▶ **Problem**
Type again, exactly, the lines below from the start through the line that includes "sag=.3, tl=.12, cfreq=3)".
====== Recorded information ======
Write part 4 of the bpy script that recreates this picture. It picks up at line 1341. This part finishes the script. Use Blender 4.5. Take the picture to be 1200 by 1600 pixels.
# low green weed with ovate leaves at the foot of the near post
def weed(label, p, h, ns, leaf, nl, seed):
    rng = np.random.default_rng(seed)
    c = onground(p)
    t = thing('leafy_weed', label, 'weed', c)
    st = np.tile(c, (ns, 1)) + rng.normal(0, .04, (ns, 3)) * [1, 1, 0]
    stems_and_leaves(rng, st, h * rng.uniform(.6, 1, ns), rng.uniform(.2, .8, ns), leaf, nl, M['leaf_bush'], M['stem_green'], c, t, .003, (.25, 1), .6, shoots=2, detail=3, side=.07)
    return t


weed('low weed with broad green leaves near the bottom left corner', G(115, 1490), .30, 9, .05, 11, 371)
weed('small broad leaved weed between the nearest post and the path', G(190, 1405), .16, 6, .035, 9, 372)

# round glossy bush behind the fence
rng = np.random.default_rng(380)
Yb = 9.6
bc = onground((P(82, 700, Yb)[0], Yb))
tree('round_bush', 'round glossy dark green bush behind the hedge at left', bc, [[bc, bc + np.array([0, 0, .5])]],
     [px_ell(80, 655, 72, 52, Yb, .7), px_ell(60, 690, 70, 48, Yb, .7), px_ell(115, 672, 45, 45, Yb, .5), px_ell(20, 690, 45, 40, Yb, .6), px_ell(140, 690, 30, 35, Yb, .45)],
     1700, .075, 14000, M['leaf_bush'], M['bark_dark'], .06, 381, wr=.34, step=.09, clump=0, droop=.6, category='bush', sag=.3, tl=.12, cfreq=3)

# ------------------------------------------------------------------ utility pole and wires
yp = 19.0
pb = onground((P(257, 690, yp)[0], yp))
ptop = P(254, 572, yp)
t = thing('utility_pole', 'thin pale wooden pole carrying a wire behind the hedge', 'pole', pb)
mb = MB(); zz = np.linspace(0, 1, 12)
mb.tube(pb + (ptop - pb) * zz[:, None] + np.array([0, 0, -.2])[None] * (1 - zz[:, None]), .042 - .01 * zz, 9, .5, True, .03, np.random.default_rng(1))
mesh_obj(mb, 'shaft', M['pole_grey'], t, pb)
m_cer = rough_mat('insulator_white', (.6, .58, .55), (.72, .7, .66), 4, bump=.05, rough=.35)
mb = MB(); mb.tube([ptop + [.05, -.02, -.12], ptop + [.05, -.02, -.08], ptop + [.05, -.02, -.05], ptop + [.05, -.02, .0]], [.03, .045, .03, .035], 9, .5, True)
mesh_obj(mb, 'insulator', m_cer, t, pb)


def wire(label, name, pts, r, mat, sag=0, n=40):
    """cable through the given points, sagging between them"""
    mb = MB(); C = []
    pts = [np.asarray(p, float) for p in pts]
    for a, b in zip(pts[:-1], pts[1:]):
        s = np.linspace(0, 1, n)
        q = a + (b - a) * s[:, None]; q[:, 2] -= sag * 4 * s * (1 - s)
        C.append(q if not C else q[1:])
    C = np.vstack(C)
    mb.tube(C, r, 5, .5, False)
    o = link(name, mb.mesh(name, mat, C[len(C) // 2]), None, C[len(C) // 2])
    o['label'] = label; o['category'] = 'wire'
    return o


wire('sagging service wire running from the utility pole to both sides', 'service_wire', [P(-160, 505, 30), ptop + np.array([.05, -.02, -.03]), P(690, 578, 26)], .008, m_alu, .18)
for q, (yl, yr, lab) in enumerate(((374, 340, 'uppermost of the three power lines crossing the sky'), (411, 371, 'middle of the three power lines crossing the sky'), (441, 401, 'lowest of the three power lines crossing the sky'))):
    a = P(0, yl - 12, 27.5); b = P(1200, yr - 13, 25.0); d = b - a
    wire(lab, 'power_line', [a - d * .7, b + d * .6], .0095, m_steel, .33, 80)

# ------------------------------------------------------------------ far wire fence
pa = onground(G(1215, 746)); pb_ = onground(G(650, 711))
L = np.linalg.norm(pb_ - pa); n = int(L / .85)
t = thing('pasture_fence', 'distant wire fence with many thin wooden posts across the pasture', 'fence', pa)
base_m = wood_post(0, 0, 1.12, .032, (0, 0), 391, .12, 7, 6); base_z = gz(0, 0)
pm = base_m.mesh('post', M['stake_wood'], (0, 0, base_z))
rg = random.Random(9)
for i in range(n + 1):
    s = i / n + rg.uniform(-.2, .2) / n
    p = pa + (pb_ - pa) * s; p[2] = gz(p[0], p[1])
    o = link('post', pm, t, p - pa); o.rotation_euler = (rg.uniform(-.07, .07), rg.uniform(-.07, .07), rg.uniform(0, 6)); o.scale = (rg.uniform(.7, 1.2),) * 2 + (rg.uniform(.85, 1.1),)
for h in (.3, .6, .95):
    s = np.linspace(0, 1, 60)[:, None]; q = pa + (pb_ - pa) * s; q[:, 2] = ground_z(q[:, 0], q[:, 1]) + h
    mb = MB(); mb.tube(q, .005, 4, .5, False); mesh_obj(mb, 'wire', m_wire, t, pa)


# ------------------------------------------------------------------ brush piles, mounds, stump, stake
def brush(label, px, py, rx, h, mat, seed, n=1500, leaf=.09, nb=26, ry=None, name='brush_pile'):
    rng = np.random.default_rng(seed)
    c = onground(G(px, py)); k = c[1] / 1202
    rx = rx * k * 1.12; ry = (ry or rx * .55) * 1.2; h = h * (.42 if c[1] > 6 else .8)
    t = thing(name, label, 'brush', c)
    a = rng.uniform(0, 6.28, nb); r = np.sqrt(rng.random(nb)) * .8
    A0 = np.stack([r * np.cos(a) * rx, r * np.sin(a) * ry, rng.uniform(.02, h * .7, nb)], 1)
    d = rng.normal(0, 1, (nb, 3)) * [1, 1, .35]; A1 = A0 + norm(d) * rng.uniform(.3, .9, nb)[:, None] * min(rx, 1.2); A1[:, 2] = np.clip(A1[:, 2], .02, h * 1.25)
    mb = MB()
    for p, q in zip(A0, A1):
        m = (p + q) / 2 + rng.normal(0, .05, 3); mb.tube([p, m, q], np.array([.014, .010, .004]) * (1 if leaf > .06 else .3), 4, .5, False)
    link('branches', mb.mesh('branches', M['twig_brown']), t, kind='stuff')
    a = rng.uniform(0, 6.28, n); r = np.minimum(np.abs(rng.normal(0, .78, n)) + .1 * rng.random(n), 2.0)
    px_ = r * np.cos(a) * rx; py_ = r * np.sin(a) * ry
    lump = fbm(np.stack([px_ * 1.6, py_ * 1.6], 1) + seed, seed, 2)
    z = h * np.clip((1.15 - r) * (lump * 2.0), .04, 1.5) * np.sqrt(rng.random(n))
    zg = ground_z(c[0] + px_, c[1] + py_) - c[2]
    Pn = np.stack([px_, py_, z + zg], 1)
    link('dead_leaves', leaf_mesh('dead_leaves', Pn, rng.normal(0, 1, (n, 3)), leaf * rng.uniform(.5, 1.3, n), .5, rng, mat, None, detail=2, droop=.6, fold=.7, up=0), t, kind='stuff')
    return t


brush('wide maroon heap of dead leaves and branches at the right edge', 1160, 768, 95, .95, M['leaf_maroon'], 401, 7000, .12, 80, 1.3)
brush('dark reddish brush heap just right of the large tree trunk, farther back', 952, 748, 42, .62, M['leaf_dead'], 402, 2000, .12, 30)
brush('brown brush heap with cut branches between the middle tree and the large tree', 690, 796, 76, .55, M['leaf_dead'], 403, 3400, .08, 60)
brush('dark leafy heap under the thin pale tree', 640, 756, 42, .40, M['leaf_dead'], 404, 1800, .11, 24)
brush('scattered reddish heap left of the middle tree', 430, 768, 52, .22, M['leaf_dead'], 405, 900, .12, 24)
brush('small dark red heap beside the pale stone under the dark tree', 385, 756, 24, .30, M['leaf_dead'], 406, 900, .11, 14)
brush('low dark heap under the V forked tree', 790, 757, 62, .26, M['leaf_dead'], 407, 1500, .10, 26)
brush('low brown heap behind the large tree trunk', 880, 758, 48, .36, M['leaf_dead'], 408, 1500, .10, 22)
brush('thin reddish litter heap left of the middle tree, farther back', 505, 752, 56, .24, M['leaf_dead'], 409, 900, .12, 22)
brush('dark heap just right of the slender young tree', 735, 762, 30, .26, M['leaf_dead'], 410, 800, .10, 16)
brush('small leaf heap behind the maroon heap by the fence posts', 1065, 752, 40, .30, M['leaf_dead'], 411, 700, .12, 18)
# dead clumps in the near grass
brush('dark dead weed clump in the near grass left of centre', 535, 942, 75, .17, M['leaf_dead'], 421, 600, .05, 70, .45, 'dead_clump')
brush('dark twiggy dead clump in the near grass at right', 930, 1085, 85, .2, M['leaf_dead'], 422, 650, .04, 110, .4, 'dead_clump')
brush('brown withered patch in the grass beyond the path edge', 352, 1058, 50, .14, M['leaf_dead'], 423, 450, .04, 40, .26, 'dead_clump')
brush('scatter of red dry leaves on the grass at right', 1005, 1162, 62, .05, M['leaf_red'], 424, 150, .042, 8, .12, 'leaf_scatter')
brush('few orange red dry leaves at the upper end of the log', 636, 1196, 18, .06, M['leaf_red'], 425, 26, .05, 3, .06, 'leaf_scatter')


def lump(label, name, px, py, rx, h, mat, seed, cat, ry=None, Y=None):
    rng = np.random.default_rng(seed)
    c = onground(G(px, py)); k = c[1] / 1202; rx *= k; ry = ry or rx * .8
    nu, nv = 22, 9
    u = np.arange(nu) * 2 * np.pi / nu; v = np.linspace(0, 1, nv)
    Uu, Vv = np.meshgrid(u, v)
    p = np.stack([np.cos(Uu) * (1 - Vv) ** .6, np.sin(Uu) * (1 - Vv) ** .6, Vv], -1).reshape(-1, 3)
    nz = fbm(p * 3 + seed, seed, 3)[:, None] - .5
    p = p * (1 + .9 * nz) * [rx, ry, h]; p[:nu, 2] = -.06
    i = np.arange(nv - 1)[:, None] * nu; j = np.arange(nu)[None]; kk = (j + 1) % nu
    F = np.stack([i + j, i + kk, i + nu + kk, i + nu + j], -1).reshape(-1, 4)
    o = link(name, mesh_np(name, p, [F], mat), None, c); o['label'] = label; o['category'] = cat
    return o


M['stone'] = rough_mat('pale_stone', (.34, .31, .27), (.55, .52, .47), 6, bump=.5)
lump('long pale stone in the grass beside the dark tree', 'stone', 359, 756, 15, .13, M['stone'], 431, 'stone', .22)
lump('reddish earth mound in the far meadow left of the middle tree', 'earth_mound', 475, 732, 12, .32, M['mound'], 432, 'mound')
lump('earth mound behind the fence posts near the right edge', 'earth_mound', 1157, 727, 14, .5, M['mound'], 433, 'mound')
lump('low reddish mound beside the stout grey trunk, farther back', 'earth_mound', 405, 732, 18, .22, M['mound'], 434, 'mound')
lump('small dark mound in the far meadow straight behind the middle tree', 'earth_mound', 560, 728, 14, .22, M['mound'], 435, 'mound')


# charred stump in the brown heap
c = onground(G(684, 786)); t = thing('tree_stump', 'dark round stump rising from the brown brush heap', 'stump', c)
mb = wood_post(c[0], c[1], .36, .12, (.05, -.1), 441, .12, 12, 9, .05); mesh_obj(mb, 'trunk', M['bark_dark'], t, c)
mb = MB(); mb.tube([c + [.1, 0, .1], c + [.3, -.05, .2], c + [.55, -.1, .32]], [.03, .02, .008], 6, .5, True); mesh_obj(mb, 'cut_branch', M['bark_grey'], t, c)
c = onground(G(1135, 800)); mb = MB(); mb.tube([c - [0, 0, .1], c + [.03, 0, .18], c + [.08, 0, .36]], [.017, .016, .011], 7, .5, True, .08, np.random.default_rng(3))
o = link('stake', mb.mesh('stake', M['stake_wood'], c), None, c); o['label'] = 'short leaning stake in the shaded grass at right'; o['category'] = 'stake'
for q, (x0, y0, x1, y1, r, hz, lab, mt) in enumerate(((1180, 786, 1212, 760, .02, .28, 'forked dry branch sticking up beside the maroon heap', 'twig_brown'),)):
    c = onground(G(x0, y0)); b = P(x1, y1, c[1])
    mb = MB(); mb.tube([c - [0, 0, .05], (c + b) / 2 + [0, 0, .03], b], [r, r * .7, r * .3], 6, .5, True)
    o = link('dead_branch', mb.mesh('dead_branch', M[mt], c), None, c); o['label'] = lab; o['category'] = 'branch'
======
▶ **Solved exercise**
Write part 4 of the bpy script that recreates this picture. It picks up at line 1341. This part finishes the script. Use Blender 4.5. Take the picture to be 1200 by 1600 pixels.
# low green weed with ovate leaves at the foot of the near post
def weed(label, p, h, ns, leaf, nl, seed):
    rng = np.random.default_rng(seed)
    c = onground(p)
    t = thing('leafy_weed', label, 'weed', c)
    st = np.tile(c, (ns, 1)) + rng.normal(0, .04, (ns, 3)) * [1, 1, 0]
    stems_and_leaves(rng, st, h * rng.uniform(.6, 1, ns), rng.uniform(.2, .8, ns), leaf, nl, M['leaf_bush'], M['stem_green'], c, t, .003, (.25, 1), .6, shoots=2, detail=3, side=.07)
    return t


weed('low weed with broad green leaves near the bottom left corner', G(115, 1490), .30, 9, .05, 11, 371)
weed('small broad leaved weed between the nearest post and the path', G(190, 1405), .16, 6, .035, 9, 372)

# round glossy bush behind the fence
rng = np.random.default_rng(380)
Yb = 9.6
bc = onground((P(82, 700, Yb)[0], Yb))
tree('round_bush', 'round glossy dark green bush behind the hedge at left', bc, [[bc, bc + np.array([0, 0, .5])]],
     [px_ell(80, 655, 72, 52, Yb, .7), px_ell(60, 690, 70, 48, Yb, .7), px_ell(115, 672, 45, 45, Yb, .5), px_ell(20, 690, 45, 40, Yb, .6), px_ell(140, 690, 30, 35, Yb, .45)],
     1700, .075, 14000, M['leaf_bush'], M['bark_dark'], .06, 381, wr=.34, step=.09, clump=0, droop=.6, category='bush', sag=.3, tl=.12, cfreq=3)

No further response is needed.